An Inconvenient Truth

I finally watched An Inconvenient Truth, the documentary about Global Warming as explained by Al Gore. I had expected all kinds of distortions of the truth after reading the popular press. However, I was pleasantly surprised by the movie's accuracy. He had the science straight. The few places where people can quibble with his science are minor and, I believe, might be due to oversimplifying the science for the lay audience.
  • The National Snow and Ice Center posted a Q&A about the movie that concurs with my assessment that the science facts in the movie are as right as can be explained in layman's terms.
  • Jeff Masters, chief meteorologist for Weather Underground, posted a excellent critique of the movie. He mostly agrees with Gore's assessment of the science, but has a quibble with the thickening the atmosphere remark. I was puzzled by the same remark, but I think I know what Gore was trying to say. More on that later. His closing paragraph is especially worth reading. "NSTA (National Science Teachers' Association) does not offer much content on climate change in their list of recommended materials. One of the recommended books, "Global Warming: Understanding the Debate" has no business being on their recommended reading list. This book is written by Kenneth Green, a fellow of the American Enterprise Institute (AEI). This fossil-fuel funded think tank recently offered $10,000 to any scientist willing to criticize the recent landmark 2007 Summary of Policy Makers climate change report issued by the United Nations sponsored Intergovernmental Panel on Climate Change (IPCC)."
  • National Geographic polled several scientists and they mostly concur with Gore. Like me, they think that the fault is with over simplification.
  • Read Gregg Easterbrook's piece in Slate and wonder what kind of ax he has to grind with Al Gore. "An Inconvenient Truth spends too little time on what audiences might do about global warming, too much time trying to impress us with the Ask Mr. Science side of Gore's personality." Then why does he devotes the first half of the article criticizing Gore and not the science? Then he zeroed in on the atmospheric thickening remark and tried to impress the readers with his own knowledge of quantum mechanics. "Carbon dioxide, the greenhouse gas produced by fossil-fuel combustion and forest fires, has molecular bonds that vibrate on the same wavelengths at which infrared energy radiates upward from Earth's surface; the vibration warms the CO2, trapping heat. The main atmospheric gas, nitrogen, does not absorb energy on those wavelengths. It is the chemistry of carbon dioxide, not its density, that matters." More on this later.
I was also initially puzzled by the remark about thickening of the atmosphere. Easterbrook and Masters interpreted the remark as meaning that the atmosphere would become denser or more viscous, which would not be true. However, meteorologists often use a prognostic called the 500 millibar (mb) height as a proxy for surface temperature. (Surface pressure at sea level is 1000 mb; 500 mb is the half height of the atmosphere.
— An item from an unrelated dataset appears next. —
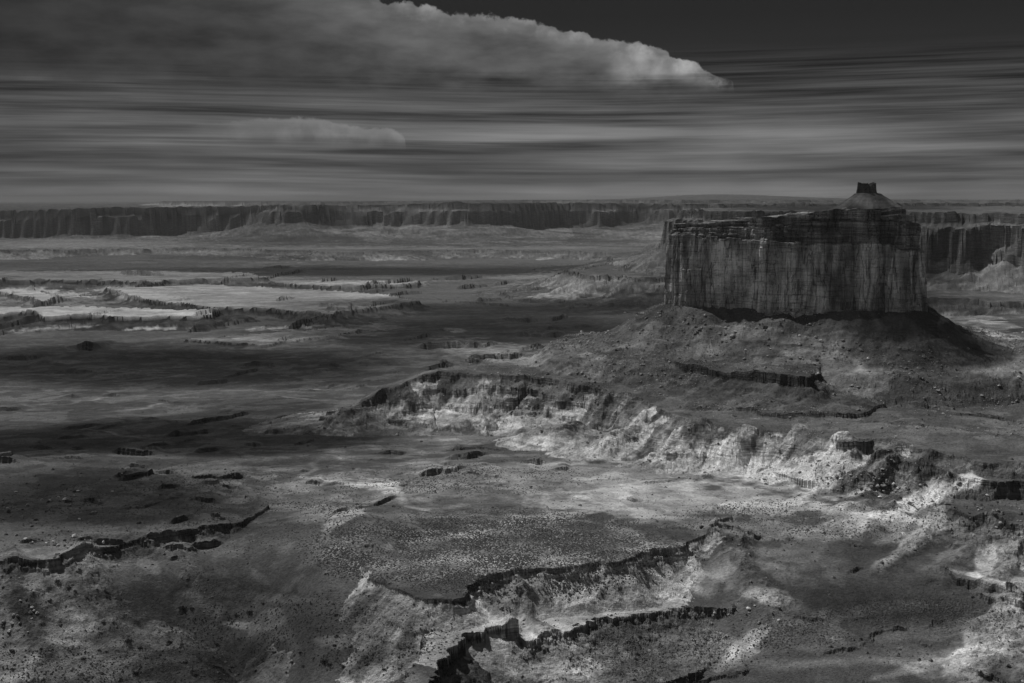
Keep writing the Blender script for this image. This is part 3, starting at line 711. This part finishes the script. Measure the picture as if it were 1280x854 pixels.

This is a convenient measure because the atmosphere has a soft boundary with no real cutoff point.)

Warm air expands and the earth's atmosphere actually grows in volume when the surface warms. Look at the 500 mb heights from the European Center for Medium Range Forecasting, ECMWF model at See how the 500 mb height is about 5000 meters high in the colder regions and 5800 meters high in the warmer regions? I have heard meteorologists say in shorthand thickening of the atmosphere when referring to a warming trend.
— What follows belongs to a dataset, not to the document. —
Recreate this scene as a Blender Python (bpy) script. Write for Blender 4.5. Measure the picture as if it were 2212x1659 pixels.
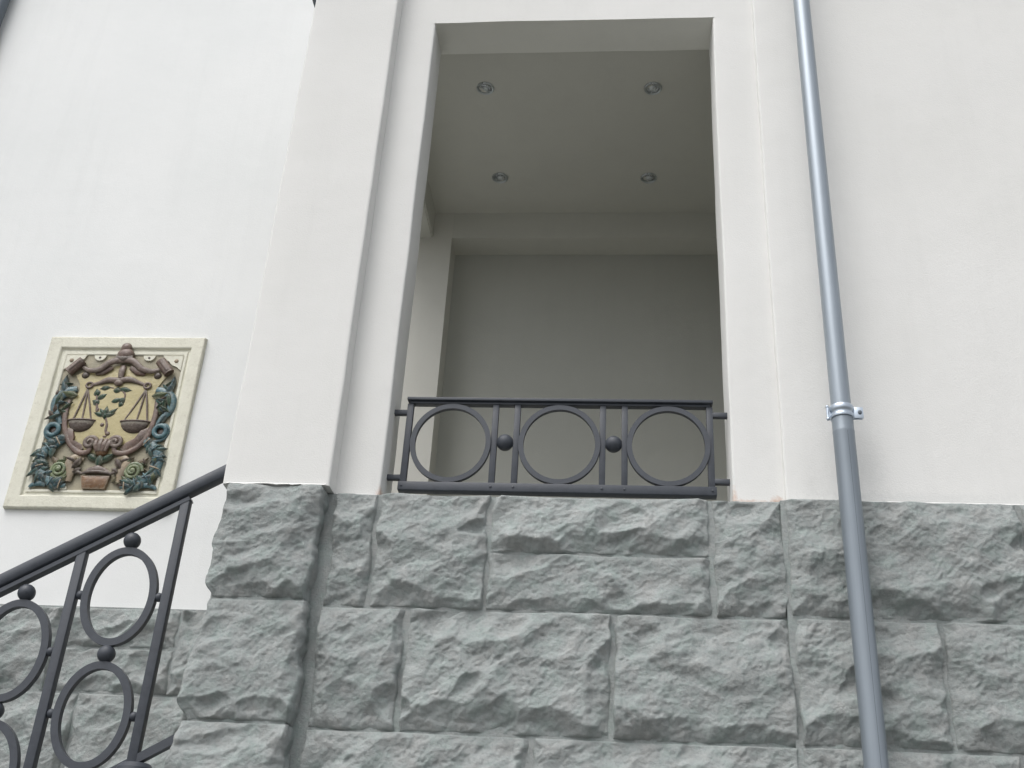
import bpy, bmesh, math, random
import numpy as np
from mathutils import Vector, Matrix, noise

C = bpy.context.scene.collection
SC = bpy.context.scene
for o in list(bpy.data.objects):
    bpy.data.objects.remove(o)

# ------------------------------------------------------------------ camera, sky, sun, exposure
# world origin is the photographer's eye; the pavement lies GROUND metres lower
GROUND = -1.55
cam_d = bpy.data.cameras.new('camera'); cam = bpy.data.objects.new('camera', cam_d); C.objects.link(cam)
cam_d.sensor_width = 36.0; cam_d.sensor_fit = 'HORIZONTAL'
cam_d.lens = 36.0 * 2409.3 / 2212.0
cam_d.clip_start = 0.05; cam_d.clip_end = 500
RGT = Vector((0.99556, 0.07725, 0.05376)); DWN = Vector((0.010186, 0.479399, -0.877538)); FWD = Vector((-0.093566, 0.87419, 0.476484))
m = Matrix((RGT, -DWN, -FWD)).transposed().to_4x4()
cam.matrix_world = m
SC.camera = cam

SUN_DIR = Vector((-0.42, -0.66, 1.25)).normalized()       # towards the sun
w = bpy.data.worlds.new('World'); SC.world = w; w.use_nodes = True
nt = w.node_tree; nt.nodes.clear()
out = nt.nodes.new('ShaderNodeOutputWorld'); bg = nt.nodes.new('ShaderNodeBackground')
sky = nt.nodes.new('ShaderNodeTexSky'); sky.sky_type = 'NISHITA'; sky.sun_disc = False
sky.sun_elevation = math.asin(SUN_DIR.z); sky.sun_rotation = math.atan2(SUN_DIR.x, SUN_DIR.y)
sky.dust_density = 4.0; sky.air_density = 1.0; sky.ozone_density = 1.0
hs = nt.nodes.new('ShaderNodeHueSaturation'); hs.inputs['Saturation'].default_value = 0.22
nt.links.new(sky.outputs[0], hs.inputs['Color']); nt.links.new(hs.outputs[0], bg.inputs[0]); nt.links.new(bg.outputs[0], out.inputs[0])
bg.inputs[1].default_value = 0.14
sd = bpy.data.lights.new('sun', 'SUN'); sun = bpy.data.objects.new('sun', sd); C.objects.link(sun)
sd.energy = 0.85; sd.angle = math.radians(50); sd.color = (1.0, 0.985, 0.965)
sun.rotation_euler = (-SUN_DIR).to_track_quat('-Z', 'Y').to_euler()
SC.view_settings.view_transform = 'Standard'; SC.view_settings.look = 'None'
SC.view_settings.gamma = 1.0; SC.view_settings.use_curve_mapping = False
SC.view_settings.exposure = 0.50
SC.cycles.max_bounces = 10; SC.cycles.diffuse_bounces = 8

# ------------------------------------------------------------------ helpers
def tag(o, label=None, cat=None, group=None, kind=None):
    if label: o['label'] = label
    if cat: o['category'] = cat
    if group: o['group'] = group
    if kind: o['kind'] = kind
    return o

def link(o, parent=None):
    C.objects.link(o)
    if parent is not None:
        o.parent = parent
        o.matrix_parent_inverse = Matrix.Identity(4)
    return o

def obj(name, bm, mat, parent=None, smooth=False, loc=None):
    me = bpy.data.meshes.new(name)
    bm.normal_update(); bm.to_mesh(me); bm.free()
    if mat: me.materials.append(mat)
    if smooth: me.polygons.foreach_set('use_smooth', [True] * len(me.polygons))
    o = bpy.data.objects.new(name, me)
    link(o, parent)
    if loc is not None: o.location = loc
    return o

def empty(name, loc=(0, 0, 0)):
    o = bpy.data.objects.new(name, None); o.empty_display_size = 0.2; link(o); o.location = loc
    return o

def smooth_by_angle(o, deg=35):
    me = o.data
    me.polygons.foreach_set('use_smooth', [True] * len(me.polygons))
    bm = bmesh.new(); bm.from_mesh(me)
    lim = math.radians(deg)
    for e in bm.edges:
        e.smooth = not (len(e.link_faces) == 2 and e.calc_face_angle(0) > lim)
    bm.to_mesh(me); bm.free()
    return o

def add_box(bm, x0, x1, y0, y1, z0, z1, bevel=0.0, seg=2):
    r = bmesh.ops.create_cube(bm, size=1.0)
    for v in r['verts']:
        v.co = Vector((x0 + (v.co.x + .5) * (x1 - x0), y0 + (v.co.y + .5) * (y1 - y0), z0 + (v.co.z + .5) * (z1 - z0)))
    if bevel > 0:
        es = {e for v in r['verts'] for e in v.link_edges}
        bmesh.ops.bevel(bm, geom=list(es), offset=bevel, segments=seg, affect='EDGES', profile=0.5)
    return r['verts']

def box(name, mat, parent, *a, bevel=0.0, smooth=True):
    bm = bmesh.new(); add_box(bm, *a, bevel=bevel)
    o = obj(name, bm, mat, parent)
    if smooth: smooth_by_angle(o)
    return o

def add_tube(bm, pts, rad, seg=10, flat=1.0, closed=False, caps=True):
    """tube along pts; rad a number or a list; flat squashes it along Y"""
    pts = [Vector(p) for p in pts]; n = len(pts)
    if not isinstance(rad, (list, tuple)): rad = [rad] * n
    rings = []
    up = Vector((0, 1, 0))
    for i, p in enumerate(pts):
        if closed: t = pts[(i + 1) % n] - pts[i - 1]
        else: t = pts[min(i + 1, n - 1)] - pts[max(i - 1, 0)]
        t.normalize()
        u = up if abs(t.dot(up)) < .9 else Vector((1, 0, 0))
        a = t.cross(u).normalized(); b = a.cross(t).normalized()
        rings.append([bm.verts.new(p + (a * math.cos(2 * math.pi * k / seg) + b * math.sin(2 * math.pi * k / seg) * flat) * rad[i]) for k in range(seg)])
    m_ = n if closed else n - 1
    for i in range(m_):
        A, B = rings[i], rings[(i + 1) % n]
        for k in range(seg):
            bm.faces.new((A[k], A[(k + 1) % seg], B[(k + 1) % seg], B[k]))
    if not closed and caps:
        bm.faces.new(rings[0]); bm.faces.new(list(reversed(rings[-1])))

def add_ball(bm, c, r, sc=(1, 1, 1), rot=0.0, u=20, v=14):
    M_ = Matrix.Translation(c) @ Matrix.Rotation(rot, 4, 'Y') @ Matrix.Diagonal((sc[0], sc[1], sc[2], 1))
    bmesh.ops.create_uvsphere(bm, u_segments=u, v_segments=v, radius=r, matrix=M_)

def add_band(bm, path, outward, w_, t, y0, closed=True):
    """rectangular bar bent along a path in the XZ plane: width t in plane, from y0 back w_"""
    n = len(path); L = []
    for i in range(n):
        p = Vector((path[i][0], 0, path[i][1])); q = Vector((outward[i][0], 0, outward[i][1]))
        L.append([bm.verts.new(p + Vector((0, y0, 0))), bm.verts.new(p + Vector((0, y0 + w_, 0))),
                  bm.verts.new(p - q * t + Vector((0, y0 + w_, 0))), bm.verts.new(p - q * t + Vector((0, y0, 0)))])
    for i in range(n):
        A, B = L[i], L[(i + 1) % n]
        for k in range(4):
            bm.faces.new((A[k], B[k], B[(k + 1) % 4], A[(k + 1) % 4]))

def spline(pts, k=6):
    pts = [Vector(p) for p in pts]; o_ = []
    P = [pts[0]] + pts + [pts[-1]]
    for i in range(1, len(P) - 2):
        for j in range(k):
            t = j / k
            a, b, c, d = P[i - 1], P[i], P[i + 1], P[i + 2]
            o_.append(0.5 * ((2 * b) + (c - a) * t + (2 * a - 5 * b + 4 * c - d) * t * t + (3 * b - a - 3 * c + d) * t ** 3))
    o_.append(pts[-1])
    return o_

# ---- vectorised gradient noise
_rs = np.random.RandomState(11)
_perm = np.tile(_rs.permutation(512), 3)
_ang = _rs.rand(512) * 2 * np.pi
_gx, _gy = np.cos(_ang), np.sin(_ang)
def pn(x, y):
    xi = np.floor(x).astype(int); yi = np.floor(y).astype(int); fx = x - xi; fy = y - yi
    u = fx ** 3 * (fx * (fx * 6 - 15) + 10); v = fy ** 3 * (fy * (fy * 6 - 15) + 10)
    def g(ix, iy, dx, dy):
        h = _perm[(_perm[ix & 511] + iy) & 511]
        return _gx[h] * dx + _gy[h] * dy
    a = g(xi, yi, fx, fy); b = g(xi + 1, yi, fx - 1, fy); c = g(xi, yi + 1, fx, fy - 1); d = g(xi + 1, yi + 1, fx - 1, fy - 1)
    return (a + (b - a) * u) * (1 - v) + (c + (d - c) * u) * v
def fbm(x, y, o_=4, r=0.5):
    s = 0; a = 1
    for i in range(o_):
        s = s + a * pn(x * 2 ** i + 17.3 * i, y * 2 ** i + 5.1 * i); a *= r
    return s
def sstep(a, b, x):
    t = np.clip((x - a) / (b - a), 0, 1); return t * t * (3 - 2 * t)

# ------------------------------------------------------------------ materials
def new_mat(name, rough=0.6, metal=0.0, spec=0.5):
    m_ = bpy.data.materials.new(name); m_.use_nodes = True
    t = m_.node_tree; b = t.nodes['Principled BSDF']
    b.inputs['Roughness'].default_value = rough; b.inputs['Metallic'].default_value = metal
    b.inputs['Specular IOR Level'].default_value = spec
    return m_, t, b
def nnode(t, ty, **k):
    n = t.nodes.new(ty)
    for a, v in k.items():
        if a in n.inputs: n.inputs[a].default_value = v
        else: setattr(n, a, v)
    return n
def tnoise(t, scale, detail=4, rough=.55, vec=None):
    n = nnode(t, 'ShaderNodeTexNoise'); n.inputs['Scale'].default_value = scale
    n.inputs['Detail'].default_value = detail; n.inputs['Roughness'].default_value = rough
    if vec is not None: t.links.new(vec, n.inputs['Vector'])
    return n
def ramp(t, fac, stops):
    r = nnode(t, 'ShaderNodeValToRGB'); e = r.color_ramp.elements
    while len(e) < len(stops): e.new(0.5)
    for i, (p, c) in enumerate(stops): e[i].position = p; e[i].color = (*c, 1) if len(c) == 3 else c
    t.links.new(fac, r.inputs[0]); return r
def mixc(t, fac, a, b, mode='MIX'):
    n = nnode(t, 'ShaderNodeMix', data_type='RGBA', blend_type=mode)
    for s, v in (('Factor', fac), ('A', a), ('B', b)):
        i = [q for q in n.inputs if q.name == s and (q.type == ('VALUE' if s == 'Factor' else 'RGBA'))][0]
        if hasattr(v, 'is_linked') or isinstance(v, bpy.types.NodeSocket): t.links.new(v, i)
        else: i.default_value = v if s == 'Factor' else (*v, 1)
    return [q for q in n.outputs if q.type == 'RGBA'][0]
def bump(t, b, h, strength, dist, prev=None):
    n = nnode(t, 'ShaderNodeBump'); n.inputs['Strength'].default_value = strength; n.inputs['Distance'].default_value = dist
    t.links.new(h, n.inputs['Height'])
    if prev is not None: t.links.new(prev.outputs[0], n.inputs['Normal'])
    t.links.new(n.outputs[0], b.inputs['Normal']); return n
def objco(t):
    return nnode(t, 'ShaderNodeTexCoord').outputs['Object']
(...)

OK, back to Gregg Easterbrook's own Mr. Science comment. First off, molecular vibrations are in the InfraRed (IR) part of the electromagnetic (EM) spectrum. Molecular rotations are mostly in the microwave part of the EM spectrum. The earth absorbs EM radiation in the UV and visible (higher energy) wavelengths and then reradiates them out in the IR and microwave (lower energy) wavelengths.

Molecular nitrogen comprises about 80% of our atmosphere and has two nitrogen atoms. Each atom has 3 degrees of freedom (DoF) for a total of 6 DoF. 3 of them are taken up by translation, 1 by vibration and 2 by rotation. Try this with a pencil, you can rotate it two ways.

Now consider O-C-O. It has 3 atoms, 9 DoF. It has 3 translational DoF, 4 vibrational DoF and 2 rotational DoF. See this cool applet of CO2 vibrations. The pull-down menu only had 3 types of modes, but the bending mode is degenerate, meaning it can happen in two different directions and count as 2 DoF.

4 vibrational modes can hold more energy than 1 vibrational mode. It is as simple as that. (oops, see correction * below) Methane, CH4, has 6 vibrational DoF (3 rotations because it is nonlinear) and has even more heat capacity. The frozen tundra contains methane. Melt them, release the methane, and we have moved to an all new regime. Yipes.

Energy transfer via molecular vibrations and rotations is not really chemistry. See, no molecular bonds were made or broken. It is the structure of CO2
. I think Mr. Easterbrook should get his own facts straight before casting any stones. ;-)

* Mark reminded me that N2 and O2 are homogeneous diatomic molecules. Their dipole moment does not change when they stretch. Hence, their vibrations are infrared inactive. Oops, I forgot about that. It has been a long time since I taught molecular spectroscopy. Luckily, he currently works as an infrared spectroscopist.

The careful reader will think, "Wait a minute, the dipole moment of CO2 does not change when you stretch it out." Yes, the symmetric stretches of CO2 and CH4 are also infrared inactive. But CO2 has a heck of a dipole.

1 comment:

  1. I thought the "thickening the atmosphere" comment was in reference to the larger molecular mass of CO2 (44) versus water vapor (18), N2 (28) and O2 (32).

    A friend with a pilots license once told me that this was part his curriculum. Contrary to expectations, the atmosphere is denser on dry days than wet days, but it sure doesn't feel like it.